No le voy a aburrir con la repetición de los argumentos a favor y en contra de las propuestas que modifican esa caduca manera de pensar que impone el pago de las deudas, aunque solo sea por el egoísta motivo de poder endeudarse más tarde, cuando sea necesario. Únicamente me ha sorprendido mucho que haya comentaristas y políticos que sepan la reglamentación del BCE mejor que su presidenta, Christine Lagarde, y su vicepresidente, Luis de Guindos quienes sostienen con firmeza que es imposible, además de inconveniente, injusto e irrealizable.

Me deja perplejo la facilidad con la que se lanzan propuestas para el ‘perdón’ de las deudas

La falta de espacio me obligó a soslayar la justificación que los firmantes de la carta daban a su petición y, como me parece genial, me permito volver sobre el asunto. La razón esgrimida es que los países miembros «necesitamos recuperar el control de nuestro destino». Perfecto. Voy a ver si no me pierdo con el razonamiento. Resulta que hemos perdido el control de nuestro destino y que tan horrible situación es consecuencia de habernos endeudado en exceso hasta alcanzar cifras elevadísimas, cuya devolución futura está comprometida.

Me imagino que no será necesario recordarle que los firmantes pertenecen a partidos que, cuando han gobernado, han tratado al déficit con la máxima crueldad y el mínimo respeto y que, cuando han estado en la oposición, han vapuleado todos los intentos de reducir el espacio existente entre los ingresos y los gastos públicos. A todo aquél que tratara de equilibrar las cuentas se le calificaba de «austericida» y se le señalaba como un insensible social, enemigo del pueblo.

Es decir, primero regamos la sociedad con los más variados derechos, cuya financiación nos obliga a engordar el déficit de manera desaprensiva. Esto nos provoca acumulaciones masivas de deuda pública y el final de la historia es que la deuda acumulada nos conduce a la pérdida del «control de nuestro destino». Para volver a controlarlo, podríamos haber estudiado y propuesto un calendario de pagos, aunque fuese extendido a lo largo de décadas.
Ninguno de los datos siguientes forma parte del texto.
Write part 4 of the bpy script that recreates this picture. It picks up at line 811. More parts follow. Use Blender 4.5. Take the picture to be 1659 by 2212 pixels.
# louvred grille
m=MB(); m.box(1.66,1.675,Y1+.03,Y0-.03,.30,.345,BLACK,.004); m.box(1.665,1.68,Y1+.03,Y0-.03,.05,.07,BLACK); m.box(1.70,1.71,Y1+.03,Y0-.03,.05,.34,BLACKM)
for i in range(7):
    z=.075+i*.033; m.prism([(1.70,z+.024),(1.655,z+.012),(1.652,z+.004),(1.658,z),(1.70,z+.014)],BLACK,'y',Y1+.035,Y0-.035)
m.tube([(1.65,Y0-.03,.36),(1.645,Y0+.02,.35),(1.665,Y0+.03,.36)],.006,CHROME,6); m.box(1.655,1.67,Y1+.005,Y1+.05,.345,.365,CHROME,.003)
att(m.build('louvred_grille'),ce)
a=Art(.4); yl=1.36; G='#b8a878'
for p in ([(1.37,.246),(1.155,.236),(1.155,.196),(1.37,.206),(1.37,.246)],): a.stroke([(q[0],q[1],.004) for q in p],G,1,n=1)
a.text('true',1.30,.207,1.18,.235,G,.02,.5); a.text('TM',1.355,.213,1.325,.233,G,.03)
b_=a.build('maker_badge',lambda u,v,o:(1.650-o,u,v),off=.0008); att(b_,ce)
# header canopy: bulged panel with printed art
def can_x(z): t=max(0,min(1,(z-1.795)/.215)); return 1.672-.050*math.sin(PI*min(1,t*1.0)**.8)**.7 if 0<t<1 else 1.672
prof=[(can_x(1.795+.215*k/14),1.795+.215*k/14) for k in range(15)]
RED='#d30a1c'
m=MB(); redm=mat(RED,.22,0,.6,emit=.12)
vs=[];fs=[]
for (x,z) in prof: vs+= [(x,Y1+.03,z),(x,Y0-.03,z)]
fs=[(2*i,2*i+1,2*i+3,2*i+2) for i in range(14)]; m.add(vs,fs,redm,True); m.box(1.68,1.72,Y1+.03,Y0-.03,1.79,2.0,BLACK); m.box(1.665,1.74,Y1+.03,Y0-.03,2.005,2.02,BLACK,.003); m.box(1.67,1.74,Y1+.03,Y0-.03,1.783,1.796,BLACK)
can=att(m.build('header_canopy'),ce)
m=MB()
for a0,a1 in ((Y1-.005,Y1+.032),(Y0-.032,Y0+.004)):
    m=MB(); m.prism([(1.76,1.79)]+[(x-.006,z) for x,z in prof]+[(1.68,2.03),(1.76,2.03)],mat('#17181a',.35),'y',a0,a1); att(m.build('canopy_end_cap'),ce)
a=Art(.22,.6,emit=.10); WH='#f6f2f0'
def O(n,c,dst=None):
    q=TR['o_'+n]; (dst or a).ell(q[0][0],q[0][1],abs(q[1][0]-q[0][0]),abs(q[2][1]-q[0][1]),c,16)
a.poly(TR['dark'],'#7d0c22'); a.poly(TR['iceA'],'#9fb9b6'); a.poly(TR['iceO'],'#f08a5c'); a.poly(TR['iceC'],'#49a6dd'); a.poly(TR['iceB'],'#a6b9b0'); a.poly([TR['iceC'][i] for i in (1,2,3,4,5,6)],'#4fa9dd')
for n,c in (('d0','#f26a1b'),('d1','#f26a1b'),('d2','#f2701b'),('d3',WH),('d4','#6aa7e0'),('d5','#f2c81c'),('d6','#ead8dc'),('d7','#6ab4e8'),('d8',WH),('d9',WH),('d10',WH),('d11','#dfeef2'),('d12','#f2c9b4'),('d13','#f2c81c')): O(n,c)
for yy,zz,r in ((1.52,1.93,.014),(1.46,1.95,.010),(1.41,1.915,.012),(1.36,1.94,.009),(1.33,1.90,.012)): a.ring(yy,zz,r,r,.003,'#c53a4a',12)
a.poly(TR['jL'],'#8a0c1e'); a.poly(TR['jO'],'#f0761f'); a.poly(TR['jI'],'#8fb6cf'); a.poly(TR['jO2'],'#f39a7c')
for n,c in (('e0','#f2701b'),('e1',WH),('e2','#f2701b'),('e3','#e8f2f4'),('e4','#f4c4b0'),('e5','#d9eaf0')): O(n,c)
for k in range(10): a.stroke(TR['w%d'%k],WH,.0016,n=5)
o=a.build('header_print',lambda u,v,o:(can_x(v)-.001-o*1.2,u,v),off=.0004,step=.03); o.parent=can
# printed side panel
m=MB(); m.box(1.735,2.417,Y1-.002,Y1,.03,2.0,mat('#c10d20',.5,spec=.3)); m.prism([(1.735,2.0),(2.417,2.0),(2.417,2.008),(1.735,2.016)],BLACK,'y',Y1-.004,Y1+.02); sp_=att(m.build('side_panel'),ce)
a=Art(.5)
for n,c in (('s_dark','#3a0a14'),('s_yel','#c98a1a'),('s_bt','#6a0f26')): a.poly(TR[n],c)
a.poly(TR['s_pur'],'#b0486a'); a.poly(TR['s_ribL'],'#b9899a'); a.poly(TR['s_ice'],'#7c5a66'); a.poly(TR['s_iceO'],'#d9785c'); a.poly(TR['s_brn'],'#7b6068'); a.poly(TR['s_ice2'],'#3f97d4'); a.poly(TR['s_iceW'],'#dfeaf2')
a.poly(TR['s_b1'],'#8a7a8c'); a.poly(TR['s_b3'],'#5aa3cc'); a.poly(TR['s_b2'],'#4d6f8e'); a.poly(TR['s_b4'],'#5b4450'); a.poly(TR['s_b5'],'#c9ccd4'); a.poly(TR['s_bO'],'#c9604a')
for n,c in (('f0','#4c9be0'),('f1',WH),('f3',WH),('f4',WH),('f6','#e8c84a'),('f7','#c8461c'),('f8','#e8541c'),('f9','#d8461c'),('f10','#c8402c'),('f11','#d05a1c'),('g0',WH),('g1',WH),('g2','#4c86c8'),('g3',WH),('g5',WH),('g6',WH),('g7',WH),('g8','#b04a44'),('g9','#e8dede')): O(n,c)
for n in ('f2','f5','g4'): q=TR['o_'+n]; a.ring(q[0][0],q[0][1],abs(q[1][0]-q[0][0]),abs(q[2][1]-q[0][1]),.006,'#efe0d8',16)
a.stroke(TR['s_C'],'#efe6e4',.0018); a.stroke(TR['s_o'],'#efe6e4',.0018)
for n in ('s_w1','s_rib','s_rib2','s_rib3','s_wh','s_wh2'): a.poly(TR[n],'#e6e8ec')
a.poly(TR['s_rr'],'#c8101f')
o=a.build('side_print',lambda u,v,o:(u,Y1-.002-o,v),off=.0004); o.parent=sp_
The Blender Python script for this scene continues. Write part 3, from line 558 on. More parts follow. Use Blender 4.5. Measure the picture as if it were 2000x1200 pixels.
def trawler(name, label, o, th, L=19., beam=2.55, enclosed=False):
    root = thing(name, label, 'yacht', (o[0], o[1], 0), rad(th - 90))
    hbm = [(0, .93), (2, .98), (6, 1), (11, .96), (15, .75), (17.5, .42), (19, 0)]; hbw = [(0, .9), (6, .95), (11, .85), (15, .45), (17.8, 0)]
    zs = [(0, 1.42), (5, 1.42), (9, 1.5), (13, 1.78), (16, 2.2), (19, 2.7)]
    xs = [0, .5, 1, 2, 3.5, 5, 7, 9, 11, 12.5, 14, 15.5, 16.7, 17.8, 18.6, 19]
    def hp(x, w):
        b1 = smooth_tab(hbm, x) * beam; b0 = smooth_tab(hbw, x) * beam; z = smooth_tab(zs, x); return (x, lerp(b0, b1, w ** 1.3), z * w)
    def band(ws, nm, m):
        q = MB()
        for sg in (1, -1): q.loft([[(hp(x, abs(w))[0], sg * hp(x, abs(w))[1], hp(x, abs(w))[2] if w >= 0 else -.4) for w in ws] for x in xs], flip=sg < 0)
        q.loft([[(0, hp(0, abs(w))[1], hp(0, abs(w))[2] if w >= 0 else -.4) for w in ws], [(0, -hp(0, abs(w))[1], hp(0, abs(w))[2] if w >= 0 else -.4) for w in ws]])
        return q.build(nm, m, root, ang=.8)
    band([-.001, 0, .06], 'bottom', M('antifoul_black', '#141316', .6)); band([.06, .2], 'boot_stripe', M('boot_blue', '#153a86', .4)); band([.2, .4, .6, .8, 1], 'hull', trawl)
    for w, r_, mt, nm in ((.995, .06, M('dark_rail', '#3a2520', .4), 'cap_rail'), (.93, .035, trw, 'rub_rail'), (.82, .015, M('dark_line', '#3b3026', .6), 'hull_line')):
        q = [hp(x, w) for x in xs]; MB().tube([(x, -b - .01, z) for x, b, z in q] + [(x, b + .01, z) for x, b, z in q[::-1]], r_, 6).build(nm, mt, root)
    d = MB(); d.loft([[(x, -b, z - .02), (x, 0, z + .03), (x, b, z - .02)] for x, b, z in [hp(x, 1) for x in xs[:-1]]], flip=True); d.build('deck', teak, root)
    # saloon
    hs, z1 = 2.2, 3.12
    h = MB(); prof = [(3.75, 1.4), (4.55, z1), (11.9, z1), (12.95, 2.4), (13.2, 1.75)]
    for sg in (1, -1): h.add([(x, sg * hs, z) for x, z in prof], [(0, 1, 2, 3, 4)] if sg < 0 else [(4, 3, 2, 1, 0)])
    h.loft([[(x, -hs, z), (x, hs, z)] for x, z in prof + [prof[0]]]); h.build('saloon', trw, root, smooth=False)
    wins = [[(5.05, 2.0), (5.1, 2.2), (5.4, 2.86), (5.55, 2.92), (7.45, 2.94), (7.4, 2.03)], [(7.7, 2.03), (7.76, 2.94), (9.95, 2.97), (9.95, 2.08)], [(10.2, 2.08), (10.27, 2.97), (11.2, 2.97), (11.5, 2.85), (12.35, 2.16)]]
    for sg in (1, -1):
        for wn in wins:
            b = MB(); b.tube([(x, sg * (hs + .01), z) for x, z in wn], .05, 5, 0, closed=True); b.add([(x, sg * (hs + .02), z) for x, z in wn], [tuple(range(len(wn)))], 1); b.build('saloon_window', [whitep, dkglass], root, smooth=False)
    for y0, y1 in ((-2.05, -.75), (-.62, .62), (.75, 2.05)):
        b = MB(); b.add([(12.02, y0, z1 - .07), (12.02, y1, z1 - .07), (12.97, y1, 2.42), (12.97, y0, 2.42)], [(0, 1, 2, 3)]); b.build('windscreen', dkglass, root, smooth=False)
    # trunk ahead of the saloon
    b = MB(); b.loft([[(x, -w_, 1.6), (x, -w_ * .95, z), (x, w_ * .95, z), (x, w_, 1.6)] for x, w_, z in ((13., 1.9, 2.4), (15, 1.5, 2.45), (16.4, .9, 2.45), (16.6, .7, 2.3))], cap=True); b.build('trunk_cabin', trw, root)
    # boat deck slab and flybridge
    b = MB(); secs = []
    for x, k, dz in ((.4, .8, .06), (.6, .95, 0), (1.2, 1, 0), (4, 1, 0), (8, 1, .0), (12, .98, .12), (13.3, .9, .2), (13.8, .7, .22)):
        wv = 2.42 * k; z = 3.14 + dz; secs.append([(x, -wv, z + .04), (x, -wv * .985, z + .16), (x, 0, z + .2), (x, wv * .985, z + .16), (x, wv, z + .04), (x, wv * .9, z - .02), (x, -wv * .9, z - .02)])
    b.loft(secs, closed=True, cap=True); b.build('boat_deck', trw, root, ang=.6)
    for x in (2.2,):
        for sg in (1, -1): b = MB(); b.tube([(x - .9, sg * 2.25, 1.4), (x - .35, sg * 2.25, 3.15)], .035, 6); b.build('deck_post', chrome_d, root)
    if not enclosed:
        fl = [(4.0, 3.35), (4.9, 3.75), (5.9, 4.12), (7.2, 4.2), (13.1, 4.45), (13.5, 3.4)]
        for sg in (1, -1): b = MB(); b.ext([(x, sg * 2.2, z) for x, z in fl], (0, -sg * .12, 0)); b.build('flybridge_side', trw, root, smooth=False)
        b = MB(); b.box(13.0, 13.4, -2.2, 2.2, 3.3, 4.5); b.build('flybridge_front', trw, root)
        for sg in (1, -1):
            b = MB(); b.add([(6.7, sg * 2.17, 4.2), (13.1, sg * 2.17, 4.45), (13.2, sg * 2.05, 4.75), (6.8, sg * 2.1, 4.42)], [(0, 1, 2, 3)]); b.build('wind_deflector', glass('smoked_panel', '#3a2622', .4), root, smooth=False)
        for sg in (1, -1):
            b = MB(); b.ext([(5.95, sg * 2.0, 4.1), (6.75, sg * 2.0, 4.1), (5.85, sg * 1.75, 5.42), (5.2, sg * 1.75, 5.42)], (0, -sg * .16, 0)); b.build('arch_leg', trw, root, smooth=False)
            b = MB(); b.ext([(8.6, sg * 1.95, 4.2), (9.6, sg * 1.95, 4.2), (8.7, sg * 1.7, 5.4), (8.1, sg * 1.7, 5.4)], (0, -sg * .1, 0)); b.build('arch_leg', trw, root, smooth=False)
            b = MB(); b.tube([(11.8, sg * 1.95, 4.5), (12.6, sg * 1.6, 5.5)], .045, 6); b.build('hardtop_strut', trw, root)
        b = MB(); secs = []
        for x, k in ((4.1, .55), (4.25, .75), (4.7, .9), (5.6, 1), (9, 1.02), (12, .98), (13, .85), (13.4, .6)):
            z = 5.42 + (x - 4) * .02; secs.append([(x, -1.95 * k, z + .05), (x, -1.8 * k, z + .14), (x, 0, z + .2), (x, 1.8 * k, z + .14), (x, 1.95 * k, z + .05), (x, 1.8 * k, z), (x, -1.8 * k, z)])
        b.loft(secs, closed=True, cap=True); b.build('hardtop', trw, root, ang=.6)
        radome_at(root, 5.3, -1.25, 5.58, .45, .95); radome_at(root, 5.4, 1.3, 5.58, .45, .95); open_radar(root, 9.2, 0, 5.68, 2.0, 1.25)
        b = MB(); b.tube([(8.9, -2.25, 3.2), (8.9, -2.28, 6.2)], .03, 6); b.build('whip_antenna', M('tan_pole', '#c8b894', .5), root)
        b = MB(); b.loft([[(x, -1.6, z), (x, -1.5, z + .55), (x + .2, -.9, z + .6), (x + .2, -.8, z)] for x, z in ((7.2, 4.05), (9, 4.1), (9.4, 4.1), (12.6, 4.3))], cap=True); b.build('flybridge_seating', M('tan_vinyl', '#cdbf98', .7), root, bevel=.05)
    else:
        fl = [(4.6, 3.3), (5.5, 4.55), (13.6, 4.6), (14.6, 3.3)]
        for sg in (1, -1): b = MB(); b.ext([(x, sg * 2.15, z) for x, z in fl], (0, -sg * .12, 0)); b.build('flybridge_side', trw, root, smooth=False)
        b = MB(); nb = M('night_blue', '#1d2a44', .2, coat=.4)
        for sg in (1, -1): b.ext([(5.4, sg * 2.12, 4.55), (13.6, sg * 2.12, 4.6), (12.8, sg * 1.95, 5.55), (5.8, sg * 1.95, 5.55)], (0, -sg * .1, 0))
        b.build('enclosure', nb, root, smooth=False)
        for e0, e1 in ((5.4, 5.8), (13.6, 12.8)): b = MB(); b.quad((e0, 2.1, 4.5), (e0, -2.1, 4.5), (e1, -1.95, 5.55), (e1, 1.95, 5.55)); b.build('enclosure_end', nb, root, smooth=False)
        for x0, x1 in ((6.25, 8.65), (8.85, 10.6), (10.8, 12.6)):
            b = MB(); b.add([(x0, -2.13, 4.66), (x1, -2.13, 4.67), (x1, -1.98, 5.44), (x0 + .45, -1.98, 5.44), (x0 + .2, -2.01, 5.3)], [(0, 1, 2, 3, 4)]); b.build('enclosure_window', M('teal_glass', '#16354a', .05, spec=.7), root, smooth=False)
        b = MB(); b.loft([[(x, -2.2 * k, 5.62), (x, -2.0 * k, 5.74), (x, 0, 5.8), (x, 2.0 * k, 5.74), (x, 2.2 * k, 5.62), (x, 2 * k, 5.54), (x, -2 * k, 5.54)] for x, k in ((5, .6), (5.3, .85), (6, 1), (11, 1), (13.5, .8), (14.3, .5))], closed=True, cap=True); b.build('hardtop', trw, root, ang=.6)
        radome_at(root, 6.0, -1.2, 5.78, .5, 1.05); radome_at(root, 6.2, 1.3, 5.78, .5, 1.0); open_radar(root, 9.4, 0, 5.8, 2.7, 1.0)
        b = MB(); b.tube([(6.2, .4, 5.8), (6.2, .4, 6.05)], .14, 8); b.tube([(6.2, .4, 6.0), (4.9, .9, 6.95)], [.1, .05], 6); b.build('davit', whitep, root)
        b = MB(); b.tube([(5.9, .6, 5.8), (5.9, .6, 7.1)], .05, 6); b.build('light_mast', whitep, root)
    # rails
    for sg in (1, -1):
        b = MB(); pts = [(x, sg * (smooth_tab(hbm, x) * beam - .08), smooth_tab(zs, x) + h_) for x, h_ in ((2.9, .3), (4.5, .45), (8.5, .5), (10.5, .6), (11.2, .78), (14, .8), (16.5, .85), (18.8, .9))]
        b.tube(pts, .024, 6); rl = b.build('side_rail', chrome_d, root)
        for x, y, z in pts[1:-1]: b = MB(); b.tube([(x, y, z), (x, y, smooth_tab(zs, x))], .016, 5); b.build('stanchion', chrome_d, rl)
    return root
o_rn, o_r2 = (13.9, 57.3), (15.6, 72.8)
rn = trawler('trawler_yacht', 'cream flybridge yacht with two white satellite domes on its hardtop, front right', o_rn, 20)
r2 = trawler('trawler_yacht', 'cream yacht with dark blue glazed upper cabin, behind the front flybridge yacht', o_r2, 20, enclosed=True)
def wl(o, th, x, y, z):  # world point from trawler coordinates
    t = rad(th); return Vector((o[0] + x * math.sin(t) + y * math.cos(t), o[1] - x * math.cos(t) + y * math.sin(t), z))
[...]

Pero no, hemos decidido que eso es muy cansado, así que pedimos directamente que practiquen, los demás claro, el principio evangélico del perdón de nuestras deudas y podamos así retomar el control de nuestro destino de manera inmediata. La idea me parece estupenda. Figúrese que cuela… ¡Que alegría, más dinero para gastar! Eso es lo que gusta a nuestros actuales dirigentes (a los anteriores también) y a la mayoría de los ciudadanos, así que no se le ocurra oponerse. Corre el riesgo de ser insultado y señalado como un asqueroso liberal. ¡Dios mío, que deshonra más grande!